In dit kader heeft Emté nog gesteld dat de persoonlijke omstandigheden van [verweerder] haar wel bekend waren, maar dat [verweerder] nooit kenbaar heeft gemaakt dat die omstandigheden zijn functioneren beperkten. [verweerder] heeft hierover verklaard dat de al maar toenemende spanningsklachten ertoe hebben geleid dat hij zich (nog) meer ging richten op zijn werk en zich nog meer ging inzetten dan hij al deed, in plaats van zijn problemen met zijn leidinggevende te bespreken. Naar het oordeel van de kantonrechter brengt het feit dat [verweerder] bij Emté geen aandacht heeft gevraagd voor zijn persoonlijke omstandigheden in relatie tot zijn functioneren, niet mee dat die omstandigheden zijn functioneren niet hebben beperkt.

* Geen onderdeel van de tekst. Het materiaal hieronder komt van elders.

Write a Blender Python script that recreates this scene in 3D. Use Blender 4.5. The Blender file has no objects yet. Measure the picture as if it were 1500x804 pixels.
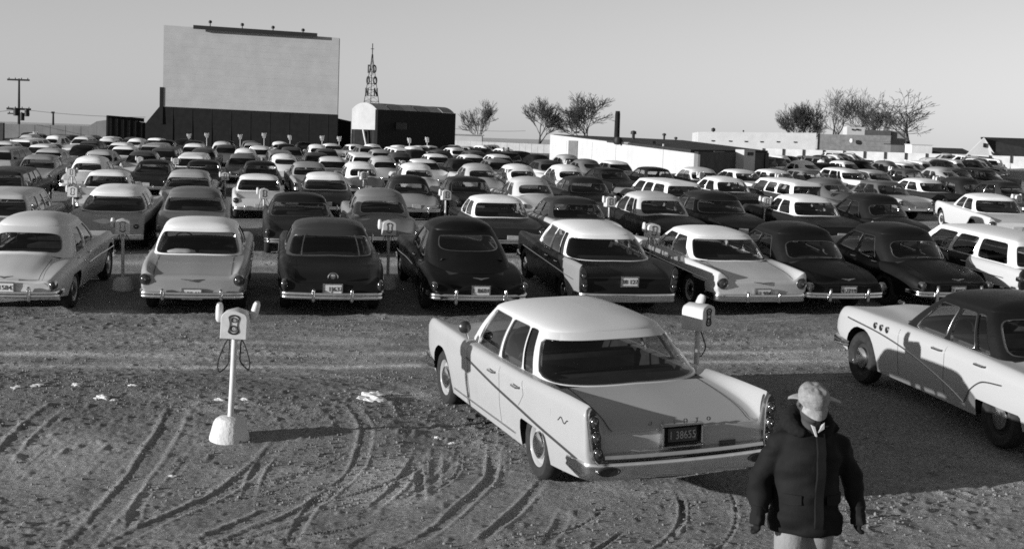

Hoewel niet is gebleken dat Emté vanwege de arbeidsongeschiktheid van [verweerder] ontbinding verzoekt, kan het gestelde disfunctioneren -en daarmee de grond voor de verzochte ontbinding- niet los worden gezien van de (impact van de) toentertijd zich voordoende gebeurtenissen die (mede) tot de arbeidsongeschiktheid van [verweerder] hebben geleid.
3.7
Het vorenstaande betekent dat – wat er ook zij van de gegrondheid van de reden die [verweerder] aan haar verzoek ten grondslag legt – voldoende aannemelijk is dat er een verband bestaat tussen het verzoek en het opzegverbod tijdens ziekte en er derhalve in zoverre aanleiding bestaat om aan het opzegverbod reflexwerking toe te kennen. Voor toekenning van reflexwerking kan geen of minder aanleiding zijn indien thans duidelijk is dat [verweerder] niet meer op enigerlei wijze werkzaam kan zijn voor Emté. Gesteld noch gebleken is echter dat daarvan sprake is.
3.8
Gelet op het voorgaande zal het verzoek van Emté tot ontbinding van de arbeidsovereenkomst worden afgewezen.
3.9
De omstandigheden van het geval geven aanleiding te bepalen dat iedere partij de eigen proceskosten draagt.

4.De beslissing

De kantonrechter:
wijst het verzoek af;
bepaalt dat iedere partij de eigen kosten van de procedure draagt.
Deze beschikking is gegeven door mr. S.A.M.L. Van den Bosch-van de Sande en uitgesproken ter openbare terechtzitting van 26 juli 2013.